EXERCISE
Reproduce the lines from the one bearing "Write the bpy" through the one bearing "return m.outputs[2]", inclusive. Copy them exactly; include no other line.

SUPPLIED INFORMATION
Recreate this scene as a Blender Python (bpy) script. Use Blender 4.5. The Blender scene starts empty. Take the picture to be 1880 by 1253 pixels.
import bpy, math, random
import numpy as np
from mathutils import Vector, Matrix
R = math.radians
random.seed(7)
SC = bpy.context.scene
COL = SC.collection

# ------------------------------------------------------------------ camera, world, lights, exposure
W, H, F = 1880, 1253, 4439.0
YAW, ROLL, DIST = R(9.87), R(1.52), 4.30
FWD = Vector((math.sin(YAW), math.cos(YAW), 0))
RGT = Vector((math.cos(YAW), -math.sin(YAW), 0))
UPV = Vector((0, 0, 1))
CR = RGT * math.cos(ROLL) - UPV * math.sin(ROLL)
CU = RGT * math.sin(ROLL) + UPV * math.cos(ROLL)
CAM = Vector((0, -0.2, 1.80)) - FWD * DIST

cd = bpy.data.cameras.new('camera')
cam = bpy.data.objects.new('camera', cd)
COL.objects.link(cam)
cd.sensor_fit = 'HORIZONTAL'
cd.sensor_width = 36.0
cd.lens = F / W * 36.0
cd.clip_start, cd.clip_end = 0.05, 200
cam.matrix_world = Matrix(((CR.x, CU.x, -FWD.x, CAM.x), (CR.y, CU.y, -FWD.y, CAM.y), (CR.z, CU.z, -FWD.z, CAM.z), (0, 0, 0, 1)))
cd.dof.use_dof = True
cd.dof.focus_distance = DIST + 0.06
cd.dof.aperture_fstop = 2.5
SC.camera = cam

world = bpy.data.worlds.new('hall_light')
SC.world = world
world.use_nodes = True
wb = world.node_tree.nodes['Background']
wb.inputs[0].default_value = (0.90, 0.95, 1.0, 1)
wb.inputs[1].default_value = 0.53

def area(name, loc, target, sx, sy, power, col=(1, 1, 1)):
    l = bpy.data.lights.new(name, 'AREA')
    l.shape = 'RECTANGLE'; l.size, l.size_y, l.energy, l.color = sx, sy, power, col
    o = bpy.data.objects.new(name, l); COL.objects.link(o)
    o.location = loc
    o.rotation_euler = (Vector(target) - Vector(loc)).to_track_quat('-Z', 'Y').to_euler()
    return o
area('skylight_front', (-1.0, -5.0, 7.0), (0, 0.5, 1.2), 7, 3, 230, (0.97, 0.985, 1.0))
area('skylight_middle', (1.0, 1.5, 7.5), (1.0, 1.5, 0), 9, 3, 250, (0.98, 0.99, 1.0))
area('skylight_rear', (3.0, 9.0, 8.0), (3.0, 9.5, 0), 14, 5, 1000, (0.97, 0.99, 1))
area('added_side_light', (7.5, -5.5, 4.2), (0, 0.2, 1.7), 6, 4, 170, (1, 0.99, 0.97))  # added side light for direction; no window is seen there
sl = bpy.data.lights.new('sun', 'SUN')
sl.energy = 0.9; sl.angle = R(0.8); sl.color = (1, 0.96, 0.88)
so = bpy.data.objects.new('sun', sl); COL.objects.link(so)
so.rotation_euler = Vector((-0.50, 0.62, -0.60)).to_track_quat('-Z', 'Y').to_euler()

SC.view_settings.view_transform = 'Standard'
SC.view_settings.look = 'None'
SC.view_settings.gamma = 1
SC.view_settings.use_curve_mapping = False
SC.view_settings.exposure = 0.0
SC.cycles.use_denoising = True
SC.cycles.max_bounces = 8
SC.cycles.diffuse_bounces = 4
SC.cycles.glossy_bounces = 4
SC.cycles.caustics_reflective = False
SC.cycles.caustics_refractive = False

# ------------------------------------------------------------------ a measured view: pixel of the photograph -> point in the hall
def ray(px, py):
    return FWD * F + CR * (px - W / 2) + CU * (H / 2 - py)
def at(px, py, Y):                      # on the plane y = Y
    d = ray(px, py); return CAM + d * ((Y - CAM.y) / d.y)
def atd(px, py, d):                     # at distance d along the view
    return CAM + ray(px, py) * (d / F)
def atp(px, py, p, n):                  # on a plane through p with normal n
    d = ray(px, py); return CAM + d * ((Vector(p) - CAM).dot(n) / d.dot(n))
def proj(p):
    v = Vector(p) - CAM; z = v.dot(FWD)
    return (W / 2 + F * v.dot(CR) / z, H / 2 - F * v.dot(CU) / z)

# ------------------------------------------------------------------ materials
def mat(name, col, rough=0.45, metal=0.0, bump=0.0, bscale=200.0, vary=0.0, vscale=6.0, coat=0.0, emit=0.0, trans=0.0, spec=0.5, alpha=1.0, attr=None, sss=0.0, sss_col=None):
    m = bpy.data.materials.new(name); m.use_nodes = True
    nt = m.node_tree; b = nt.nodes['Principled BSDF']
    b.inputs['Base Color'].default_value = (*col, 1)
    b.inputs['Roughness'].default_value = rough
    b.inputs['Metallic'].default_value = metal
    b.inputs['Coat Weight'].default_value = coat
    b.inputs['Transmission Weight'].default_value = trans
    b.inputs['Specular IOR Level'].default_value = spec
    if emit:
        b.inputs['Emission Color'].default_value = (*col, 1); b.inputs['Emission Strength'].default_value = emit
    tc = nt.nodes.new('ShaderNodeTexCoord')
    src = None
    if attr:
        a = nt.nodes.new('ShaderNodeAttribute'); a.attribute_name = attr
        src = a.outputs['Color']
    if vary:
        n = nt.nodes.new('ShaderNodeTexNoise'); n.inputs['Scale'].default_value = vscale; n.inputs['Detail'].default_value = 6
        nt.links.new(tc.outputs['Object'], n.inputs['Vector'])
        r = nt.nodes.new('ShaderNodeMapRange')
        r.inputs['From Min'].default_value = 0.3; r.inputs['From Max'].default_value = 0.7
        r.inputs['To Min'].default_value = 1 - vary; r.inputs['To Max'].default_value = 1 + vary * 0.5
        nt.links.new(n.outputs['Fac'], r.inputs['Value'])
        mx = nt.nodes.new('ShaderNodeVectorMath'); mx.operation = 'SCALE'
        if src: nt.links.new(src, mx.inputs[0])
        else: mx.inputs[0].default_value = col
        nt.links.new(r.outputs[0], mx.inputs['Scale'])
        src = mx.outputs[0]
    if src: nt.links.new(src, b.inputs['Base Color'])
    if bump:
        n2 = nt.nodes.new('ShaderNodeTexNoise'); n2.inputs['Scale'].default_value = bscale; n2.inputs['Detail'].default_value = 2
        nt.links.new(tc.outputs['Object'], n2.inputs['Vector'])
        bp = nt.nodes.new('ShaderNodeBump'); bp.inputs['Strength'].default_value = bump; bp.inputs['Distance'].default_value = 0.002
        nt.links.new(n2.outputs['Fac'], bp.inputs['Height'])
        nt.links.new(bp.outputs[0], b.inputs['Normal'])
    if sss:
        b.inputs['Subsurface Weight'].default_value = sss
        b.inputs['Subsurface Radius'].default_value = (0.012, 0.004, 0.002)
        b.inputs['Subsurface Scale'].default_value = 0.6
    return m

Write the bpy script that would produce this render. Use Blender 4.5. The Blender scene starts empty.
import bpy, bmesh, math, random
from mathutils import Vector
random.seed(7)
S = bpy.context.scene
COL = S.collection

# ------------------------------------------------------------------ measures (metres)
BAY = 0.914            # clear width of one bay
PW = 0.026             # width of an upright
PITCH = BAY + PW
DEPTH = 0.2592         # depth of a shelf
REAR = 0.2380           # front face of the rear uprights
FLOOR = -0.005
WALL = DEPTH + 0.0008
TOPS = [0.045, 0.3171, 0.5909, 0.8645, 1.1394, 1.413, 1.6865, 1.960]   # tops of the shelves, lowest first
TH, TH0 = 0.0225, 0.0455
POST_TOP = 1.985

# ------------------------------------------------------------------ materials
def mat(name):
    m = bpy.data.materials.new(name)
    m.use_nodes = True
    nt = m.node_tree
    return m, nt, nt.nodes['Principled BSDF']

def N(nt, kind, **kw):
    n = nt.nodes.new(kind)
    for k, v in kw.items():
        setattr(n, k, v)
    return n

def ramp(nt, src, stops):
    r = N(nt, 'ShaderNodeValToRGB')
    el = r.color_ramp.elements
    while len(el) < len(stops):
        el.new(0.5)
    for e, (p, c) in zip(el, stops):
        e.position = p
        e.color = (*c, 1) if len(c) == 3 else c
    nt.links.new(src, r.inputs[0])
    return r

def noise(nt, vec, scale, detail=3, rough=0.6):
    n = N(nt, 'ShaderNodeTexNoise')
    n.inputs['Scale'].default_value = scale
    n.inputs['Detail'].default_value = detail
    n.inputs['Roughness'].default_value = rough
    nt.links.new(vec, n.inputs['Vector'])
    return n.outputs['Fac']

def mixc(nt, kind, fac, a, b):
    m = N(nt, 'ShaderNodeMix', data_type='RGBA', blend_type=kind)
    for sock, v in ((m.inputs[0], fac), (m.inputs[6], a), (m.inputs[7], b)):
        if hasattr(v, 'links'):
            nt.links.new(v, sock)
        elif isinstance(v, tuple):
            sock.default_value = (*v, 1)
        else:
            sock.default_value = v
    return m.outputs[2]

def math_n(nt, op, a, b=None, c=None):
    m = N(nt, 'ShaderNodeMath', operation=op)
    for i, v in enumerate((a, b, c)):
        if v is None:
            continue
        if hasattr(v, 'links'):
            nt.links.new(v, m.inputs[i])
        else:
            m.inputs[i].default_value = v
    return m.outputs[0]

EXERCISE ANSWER
Write the bpy script that would produce this render. Use Blender 4.5. The Blender scene starts empty.
import bpy, bmesh, math, random
from mathutils import Vector
random.seed(7)
S = bpy.context.scene
COL = S.collection

# ------------------------------------------------------------------ measures (metres)
BAY = 0.914            # clear width of one bay
PW = 0.026             # width of an upright
PITCH = BAY + PW
DEPTH = 0.2592         # depth of a shelf
REAR = 0.2380           # front face of the rear uprights
FLOOR = -0.005
WALL = DEPTH + 0.0008
TOPS = [0.045, 0.3171, 0.5909, 0.8645, 1.1394, 1.413, 1.6865, 1.960]   # tops of the shelves, lowest first
TH, TH0 = 0.0225, 0.0455
POST_TOP = 1.985

# ------------------------------------------------------------------ materials
def mat(name):
    m = bpy.data.materials.new(name)
    m.use_nodes = True
    nt = m.node_tree
    return m, nt, nt.nodes['Principled BSDF']

def N(nt, kind, **kw):
    n = nt.nodes.new(kind)
    for k, v in kw.items():
        setattr(n, k, v)
    return n

def ramp(nt, src, stops):
    r = N(nt, 'ShaderNodeValToRGB')
    el = r.color_ramp.elements
    while len(el) < len(stops):
        el.new(0.5)
    for e, (p, c) in zip(el, stops):
        e.position = p
        e.color = (*c, 1) if len(c) == 3 else c
    nt.links.new(src, r.inputs[0])
    return r

def noise(nt, vec, scale, detail=3, rough=0.6):
    n = N(nt, 'ShaderNodeTexNoise')
    n.inputs['Scale'].default_value = scale
    n.inputs['Detail'].default_value = detail
    n.inputs['Roughness'].default_value = rough
    nt.links.new(vec, n.inputs['Vector'])
    return n.outputs['Fac']

def mixc(nt, kind, fac, a, b):
    m = N(nt, 'ShaderNodeMix', data_type='RGBA', blend_type=kind)
    for sock, v in ((m.inputs[0], fac), (m.inputs[6], a), (m.inputs[7], b)):
        if hasattr(v, 'links'):
            nt.links.new(v, sock)
        elif isinstance(v, tuple):
            sock.default_value = (*v, 1)
        else:
            sock.default_value = v
    return m.outputs[2]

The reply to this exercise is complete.